━━━━━ Record list ━━━━━
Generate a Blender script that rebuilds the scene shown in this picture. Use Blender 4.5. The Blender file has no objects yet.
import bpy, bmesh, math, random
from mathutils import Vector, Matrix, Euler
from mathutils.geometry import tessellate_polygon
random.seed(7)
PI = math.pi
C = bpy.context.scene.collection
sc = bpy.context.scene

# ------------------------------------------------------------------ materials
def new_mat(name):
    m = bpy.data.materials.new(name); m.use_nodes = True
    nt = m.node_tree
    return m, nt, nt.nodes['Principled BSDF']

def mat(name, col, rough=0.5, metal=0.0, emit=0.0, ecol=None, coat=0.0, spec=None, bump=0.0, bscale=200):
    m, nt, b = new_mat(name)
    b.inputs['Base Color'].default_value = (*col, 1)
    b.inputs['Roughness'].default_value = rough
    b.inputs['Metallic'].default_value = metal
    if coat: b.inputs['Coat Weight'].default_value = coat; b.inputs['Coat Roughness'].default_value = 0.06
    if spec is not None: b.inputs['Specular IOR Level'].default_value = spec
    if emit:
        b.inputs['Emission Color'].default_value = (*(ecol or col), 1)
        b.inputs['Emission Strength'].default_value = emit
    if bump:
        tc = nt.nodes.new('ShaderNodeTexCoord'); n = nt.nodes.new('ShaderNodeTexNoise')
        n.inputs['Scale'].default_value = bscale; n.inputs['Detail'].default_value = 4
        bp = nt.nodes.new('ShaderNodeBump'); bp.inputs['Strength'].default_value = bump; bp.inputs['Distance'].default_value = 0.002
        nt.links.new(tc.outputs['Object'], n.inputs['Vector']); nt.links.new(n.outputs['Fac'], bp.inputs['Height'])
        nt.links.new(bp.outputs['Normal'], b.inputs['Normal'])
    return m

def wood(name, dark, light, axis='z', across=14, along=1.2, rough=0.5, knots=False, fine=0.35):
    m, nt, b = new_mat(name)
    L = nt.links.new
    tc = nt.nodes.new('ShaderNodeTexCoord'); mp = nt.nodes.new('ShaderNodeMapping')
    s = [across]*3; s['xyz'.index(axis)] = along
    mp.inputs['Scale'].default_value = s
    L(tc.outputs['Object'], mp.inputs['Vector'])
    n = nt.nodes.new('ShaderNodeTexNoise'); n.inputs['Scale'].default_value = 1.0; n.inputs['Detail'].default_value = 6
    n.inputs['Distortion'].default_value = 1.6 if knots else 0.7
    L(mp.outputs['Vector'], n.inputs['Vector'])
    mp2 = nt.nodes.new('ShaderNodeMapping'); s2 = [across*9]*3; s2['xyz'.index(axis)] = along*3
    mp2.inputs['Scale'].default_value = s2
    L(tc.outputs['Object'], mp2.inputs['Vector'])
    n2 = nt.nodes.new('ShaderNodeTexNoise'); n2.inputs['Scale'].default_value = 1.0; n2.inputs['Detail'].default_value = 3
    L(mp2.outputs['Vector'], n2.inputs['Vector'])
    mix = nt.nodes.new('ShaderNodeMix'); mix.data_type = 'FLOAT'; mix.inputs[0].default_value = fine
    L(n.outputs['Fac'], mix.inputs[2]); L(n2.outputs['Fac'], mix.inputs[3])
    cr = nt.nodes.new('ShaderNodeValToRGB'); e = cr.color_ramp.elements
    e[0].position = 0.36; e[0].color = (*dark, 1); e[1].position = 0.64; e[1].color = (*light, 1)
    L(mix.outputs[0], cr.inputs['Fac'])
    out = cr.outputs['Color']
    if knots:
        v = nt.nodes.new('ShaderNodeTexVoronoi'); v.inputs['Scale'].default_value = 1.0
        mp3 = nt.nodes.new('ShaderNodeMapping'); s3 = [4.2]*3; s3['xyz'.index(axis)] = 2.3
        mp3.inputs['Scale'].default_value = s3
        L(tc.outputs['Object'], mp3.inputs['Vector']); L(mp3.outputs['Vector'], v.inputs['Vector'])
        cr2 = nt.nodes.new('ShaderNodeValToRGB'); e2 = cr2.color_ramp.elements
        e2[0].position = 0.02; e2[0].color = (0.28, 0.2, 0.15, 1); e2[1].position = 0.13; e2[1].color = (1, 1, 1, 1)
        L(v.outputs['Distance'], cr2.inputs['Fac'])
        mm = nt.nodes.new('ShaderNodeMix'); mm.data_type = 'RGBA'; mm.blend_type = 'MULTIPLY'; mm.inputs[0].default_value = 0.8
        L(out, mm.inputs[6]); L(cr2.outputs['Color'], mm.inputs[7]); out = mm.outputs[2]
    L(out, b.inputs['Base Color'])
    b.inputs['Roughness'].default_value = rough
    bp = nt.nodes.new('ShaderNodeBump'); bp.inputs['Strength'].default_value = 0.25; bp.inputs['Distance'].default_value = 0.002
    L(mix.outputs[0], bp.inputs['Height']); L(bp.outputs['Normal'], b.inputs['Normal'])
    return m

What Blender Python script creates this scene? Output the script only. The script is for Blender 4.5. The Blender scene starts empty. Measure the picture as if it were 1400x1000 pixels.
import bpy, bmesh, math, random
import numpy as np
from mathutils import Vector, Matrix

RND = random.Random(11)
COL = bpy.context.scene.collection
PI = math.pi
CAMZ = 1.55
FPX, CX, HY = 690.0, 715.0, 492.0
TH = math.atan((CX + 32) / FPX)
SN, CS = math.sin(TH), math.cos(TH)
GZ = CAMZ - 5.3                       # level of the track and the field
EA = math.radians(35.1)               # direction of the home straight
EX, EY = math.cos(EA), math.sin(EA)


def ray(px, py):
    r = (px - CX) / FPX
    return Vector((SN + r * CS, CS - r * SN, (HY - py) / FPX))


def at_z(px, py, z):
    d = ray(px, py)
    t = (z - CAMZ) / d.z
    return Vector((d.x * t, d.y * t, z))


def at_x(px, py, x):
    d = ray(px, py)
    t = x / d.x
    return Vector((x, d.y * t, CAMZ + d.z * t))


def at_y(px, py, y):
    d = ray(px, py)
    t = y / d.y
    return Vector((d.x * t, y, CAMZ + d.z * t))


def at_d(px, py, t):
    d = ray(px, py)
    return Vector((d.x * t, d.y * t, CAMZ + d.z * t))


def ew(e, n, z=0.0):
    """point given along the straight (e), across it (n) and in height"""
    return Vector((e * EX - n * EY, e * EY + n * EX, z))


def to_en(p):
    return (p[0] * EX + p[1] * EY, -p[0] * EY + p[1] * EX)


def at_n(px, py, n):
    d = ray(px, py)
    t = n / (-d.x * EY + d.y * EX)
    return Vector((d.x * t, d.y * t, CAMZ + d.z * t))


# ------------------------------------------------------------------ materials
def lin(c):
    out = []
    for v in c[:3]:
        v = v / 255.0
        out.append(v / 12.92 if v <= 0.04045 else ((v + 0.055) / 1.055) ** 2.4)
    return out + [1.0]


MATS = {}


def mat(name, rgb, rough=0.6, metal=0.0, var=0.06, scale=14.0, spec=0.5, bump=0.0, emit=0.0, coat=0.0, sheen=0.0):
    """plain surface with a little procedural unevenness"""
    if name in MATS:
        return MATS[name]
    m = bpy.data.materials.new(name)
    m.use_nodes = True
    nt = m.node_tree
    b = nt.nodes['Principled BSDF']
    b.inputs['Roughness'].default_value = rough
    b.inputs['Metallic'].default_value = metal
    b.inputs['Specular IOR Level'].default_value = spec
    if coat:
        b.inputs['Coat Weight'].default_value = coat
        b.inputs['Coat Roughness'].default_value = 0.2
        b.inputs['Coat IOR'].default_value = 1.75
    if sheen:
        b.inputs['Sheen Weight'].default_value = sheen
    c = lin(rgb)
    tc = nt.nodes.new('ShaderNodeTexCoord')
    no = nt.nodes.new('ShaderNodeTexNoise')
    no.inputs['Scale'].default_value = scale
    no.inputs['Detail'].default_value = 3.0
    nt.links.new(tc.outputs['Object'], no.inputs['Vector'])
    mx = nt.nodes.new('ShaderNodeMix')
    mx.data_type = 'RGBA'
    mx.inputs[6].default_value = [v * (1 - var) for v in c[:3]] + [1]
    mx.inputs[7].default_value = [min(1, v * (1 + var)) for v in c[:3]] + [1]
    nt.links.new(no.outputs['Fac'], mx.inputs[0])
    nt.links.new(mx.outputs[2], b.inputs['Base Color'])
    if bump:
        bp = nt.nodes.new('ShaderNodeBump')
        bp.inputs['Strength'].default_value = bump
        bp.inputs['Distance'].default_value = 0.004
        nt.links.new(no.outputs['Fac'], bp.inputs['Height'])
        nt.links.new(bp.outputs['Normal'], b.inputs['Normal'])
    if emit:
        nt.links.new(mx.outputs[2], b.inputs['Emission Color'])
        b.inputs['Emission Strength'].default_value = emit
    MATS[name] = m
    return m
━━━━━
• **Short problem**:
Quote, word for word, every line from the top of the entries through the line that holds "return m, nt, nt.nodes['Principled BSDF']".

• **Response to the exercise**:
Generate a Blender script that rebuilds the scene shown in this picture. Use Blender 4.5. The Blender file has no objects yet.
import bpy, bmesh, math, random
from mathutils import Vector, Matrix, Euler
from mathutils.geometry import tessellate_polygon
random.seed(7)
PI = math.pi
C = bpy.context.scene.collection
sc = bpy.context.scene

# ------------------------------------------------------------------ materials
def new_mat(name):
    m = bpy.data.materials.new(name); m.use_nodes = True
    nt = m.node_tree
    return m, nt, nt.nodes['Principled BSDF']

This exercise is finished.